Chief Justices gather in Swakopmund – wish to prevent corruption in the justice system

Chief Justices from various African countries gathered in Swakopmund last week for the final regional preparatory meeting for the upcoming Global Judicial Integrity Network. The meeting took place on 16 and 17 October.
The delegates from a total of 17 countries shared their needs and expectations in terms of capacity-building support, advisory services, tools, networking opportunities and other resources and how best to meet these demands. The meeting was a runner-up for the upcoming Global Judicial Integrity Network, the world’s first-ever global platform dedicated exclusively to upholding judicial integrity and preventing corruption within the justice system. This event will be launched in April 2018.
During the opening ceremony the President Chief Justice of the Peoples’ Supreme Court of Cuba, Ruben Remigio Ferro, said the central theme of this meeting is the strengthening of judicial integrity and the prevention of corruption in the justice system. He described it as “of paramount importance for all States, because of its significance for the effectiveness and transparency in the functioning of the judicial systems in any of our nations”. He said that is also crucial in his home country, the Republic of Cuba.
Ferro also said one of the fundamental pillars of a State-based system is the rule of law and legal certainty. Justice institutions has a pivotal role to play to ensure and guarantee the rule of law prevails and that legal certainty is upheld.
“This important role can only be properly fulfilled if the judges, who are part the judiciary, behave and act as unblemished, irreproachable and incorruptible public servants.
According to Ferror the mission of judges is not to be simple enforcers of norms and dispositions to the case before them, but also implies the duty to do so with a clear notion and sense of what is fair, so that their decisions are characterised not only by their legal support, but also by their transparency and the level of equity, rationality and weighting they denote.

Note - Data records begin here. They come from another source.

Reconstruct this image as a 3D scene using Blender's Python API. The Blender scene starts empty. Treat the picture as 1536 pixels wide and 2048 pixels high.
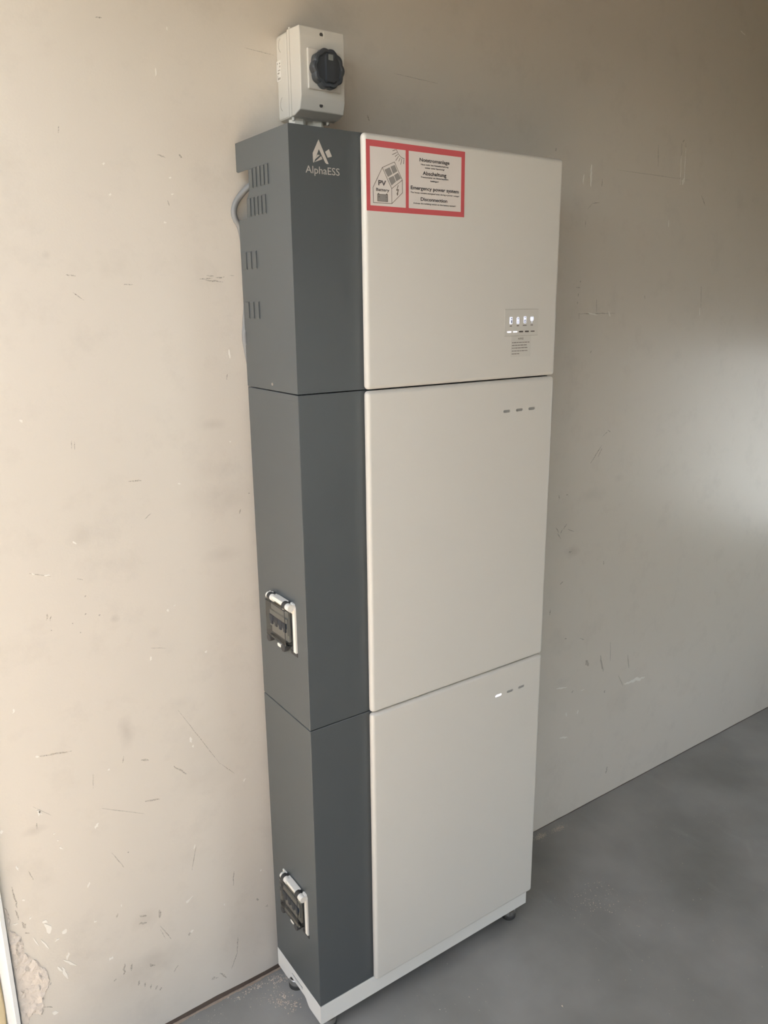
import bpy, bmesh, math, random
from mathutils import Vector, Matrix
from mathutils.geometry import delaunay_2d_cdt, intersect_point_line

sc = bpy.context.scene
COL = sc.collection
R = math.radians

# ------------------------------------------------------------------ camera, world, light, exposure
cam_data = bpy.data.cameras.new('camera')
cam = bpy.data.objects.new('camera', cam_data)
COL.objects.link(cam)
cam.matrix_world = Matrix(((0.819135, 0.150301, -0.553559, -0.642042),
                           (-0.573535, 0.200011, -0.794389, -1.404383),
                           (-0.008679, 0.968197, 0.250039, 1.527721),
                           (0, 0, 0, 1)))
cam_data.sensor_width = 36
cam_data.lens = 1561.3 * 36 / 2048
cam_data.shift_x = -6.75 / 2048
cam_data.shift_y = -12.47 / 2048
cam_data.clip_start = 0.01
cam_data.clip_end = 200
sc.camera = cam

world = bpy.data.worlds.new('daylight_sky')
sc.world = world
world.use_nodes = True
wn = world.node_tree
wn.nodes.clear()
w_out = wn.nodes.new('ShaderNodeOutputWorld')
w_bg = wn.nodes.new('ShaderNodeBackground')
w_sky = wn.nodes.new('ShaderNodeTexSky')
w_sky.sky_type = 'NISHITA'
w_sky.sun_disc = False
w_sky.sun_elevation = R(48)
w_sky.sun_rotation = R(0)
w_sky.air_density = 1.0
w_sky.dust_density = 2.2
w_sky.ozone_density = 1.0
w_bg.inputs['Strength'].default_value = 0.75
w_sat = wn.nodes.new('ShaderNodeHueSaturation')          # hazy, washed-out summer sky
w_sat.inputs['Saturation'].default_value = 0.52
wn.links.new(w_sky.outputs[0], w_sat.inputs['Color'])
w_tint = wn.nodes.new('ShaderNodeMix'); w_tint.data_type = 'RGBA'; w_tint.blend_type = 'MULTIPLY'
w_tint.inputs['Factor'].default_value = 1.0
w_tint.inputs['B'].default_value = (1.0, 0.960, 0.885, 1)
wn.links.new(w_sat.outputs[0], w_tint.inputs['A'])
wn.links.new(w_tint.outputs['Result'], w_bg.inputs[0])
wn.links.new(w_bg.outputs[0], w_out.inputs[0])

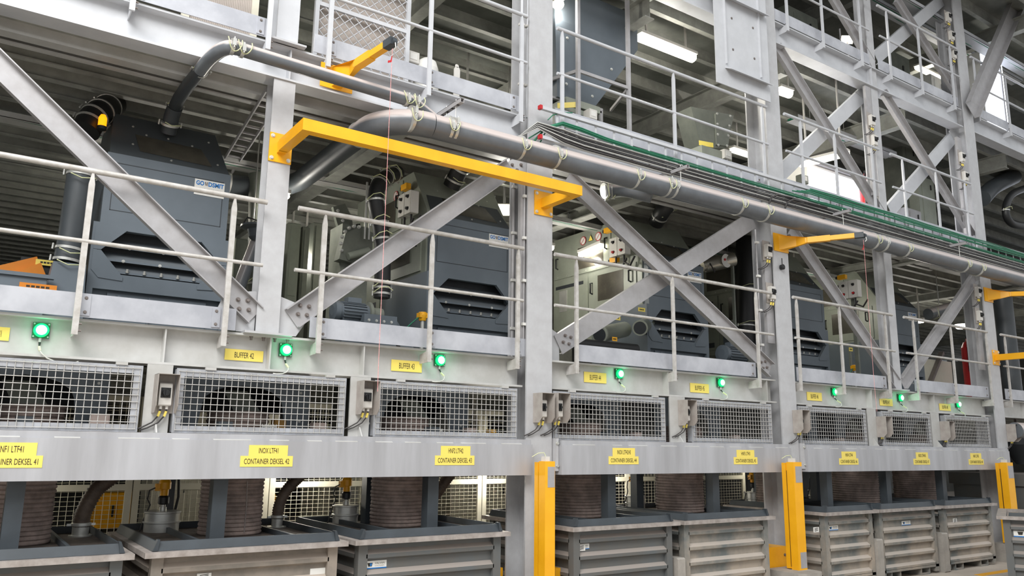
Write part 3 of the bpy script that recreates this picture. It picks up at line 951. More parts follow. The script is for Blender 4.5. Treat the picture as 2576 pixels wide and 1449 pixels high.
def jib(label, x0, x1, y, z0, z1, end, head=True, w=.06):
    t = thing('jib_arm', label, 'arm', ((x0 + x1) / 2, y, (z0 + z1) / 2), 'yellow jib arms')
    end = Vector(end)
    MB().box(x0, x1, y - .014, y - .001, z0, z1).build('mounting_plate', M_YEL, t, world=True)
    xc, zc = (x0 + x1) / 2, (z0 + z1) / 2
    st = Vector((xc, y - .014, zc))
    d = (end - st).normalized()
    k = st + d * .33
    s = d.cross(Vector((0, 0, 1))).normalized()
    MB().loft([Vector((xc - .05, y - .012, z0 + .02)), Vector((xc + .05, y - .012, z0 + .02)), Vector((xc + .05, y - .012, z1 - .02)), Vector((xc - .05, y - .012, z1 - .02))],
              [k - s * .033 + Vector((0, 0, -.035)), k + s * .033 + Vector((0, 0, -.035)), k + s * .033 + Vector((0, 0, .035)), k - s * .033 + Vector((0, 0, .035))]).build('gusset', M_YEL, t, world=True)
    MB().bar(k - d * .03, end, w, w).bar(st + d * .33, st + d * (.33 + (end - k).length * .45), w + .014, w + .014).build('tube_arm', M_YEL, t, world=True)
    if head:
        h = MB().bar(end - d * .05, end + d * .06, w * 1.15, w * 1.15).lathe(end + d * .06 + Vector((0, 0, -.01)), [(.0, -.02), (.03, -.02), (.03, .02), (0, .02)], 16, 'x')
        h.build('rope_pulley', M_LID, t, world=True)
        MB().tube([end + d * .08 + Vector((0, 0, -.02)), end + d * .09 + Vector((0, 0, -.07)), end + d * .07 + Vector((0, 0, -.09))], .006, 7).build('hook', M_CLAMP, t, world=True)
    return t


e1 = atz(980, 110, 5.0)
jib('yellow jib arm on the upper beam with a rope in front of the diamond screen', 2.38, 2.69, .048, 4.83, 5.06, e1)
e2 = atz(2160, 592, 4.36)
jib('yellow jib arm on the middle column holding a red cord beneath the duct', 8.655, 8.95, -.002, 4.23, 4.47, e2)
e3 = atz(2640, 737, 4.3)
jib('yellow jib arm high on the last main column', 14.24, 14.52, -.002, 4.18, 4.42, e3, head=False)


def cord(label, e, px_bottom, px_end):
    x, y = e[0], e[1] - .06
    zb = Z_(*px_bottom, y)
    t = thing('pull_cord', label, 'cord', (x, y, zb))
    q = at(*px_end, y)
    MB().tube([(x, y, e[2] - .07), (x, y, zb), (x + (q.x - x) * .4, y, zb + (q.z - zb) * .5), q], .0022, 6).build('rope', M_ROPE, t, world=True)
    MB().prism([(x - .035, e[2] - .21), (x - .005, e[2] - .195), (x + .003, e[2] - .14), (x - .003, e[2] - .14), (x - .012, e[2] - .18), (x - .035, e[2] - .19)], 'y', y - .003, y + .003).build('red_tag', M_RED, t, world=True)


cord('thin red and white cord hanging from the upper jib past the U-shaped arm', e1, (931, 930), (950, 985))
cord('thin red cord hanging from the middle column jib before the fourth machine', e2, (2192, 940), (2206, 1035))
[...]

The delegates also discussed challenges which need to be overcome, including continuous attempts of the executive and the legislature in some countries to interfere with judicial decision-making and judicial appointments, among others. The participants welcomed the proposal to launch a Global Judicial Integrity Network as a platform to allow for further global exchanges around issues of mutual concern, to access resources and capacity building opportunities and to develop new tools.
The creation of the Global Judicial Integrity Network is part of the United Nation Office on Drugs and Crime (UNODC’s) Global Programme for the Implementation of the Doha Declaration, which was adopted by the 13th United Nations Congress on Crime Prevention and Criminal Justice in 2015. The Global Programme provides support and technical assistance to member-States across the world in areas of judicial integrity, prisoners’ rehabilitation, youth crime prevention, and education for justice, all with the objective of promoting a culture of lawfulness and boosting respect for the rule of law.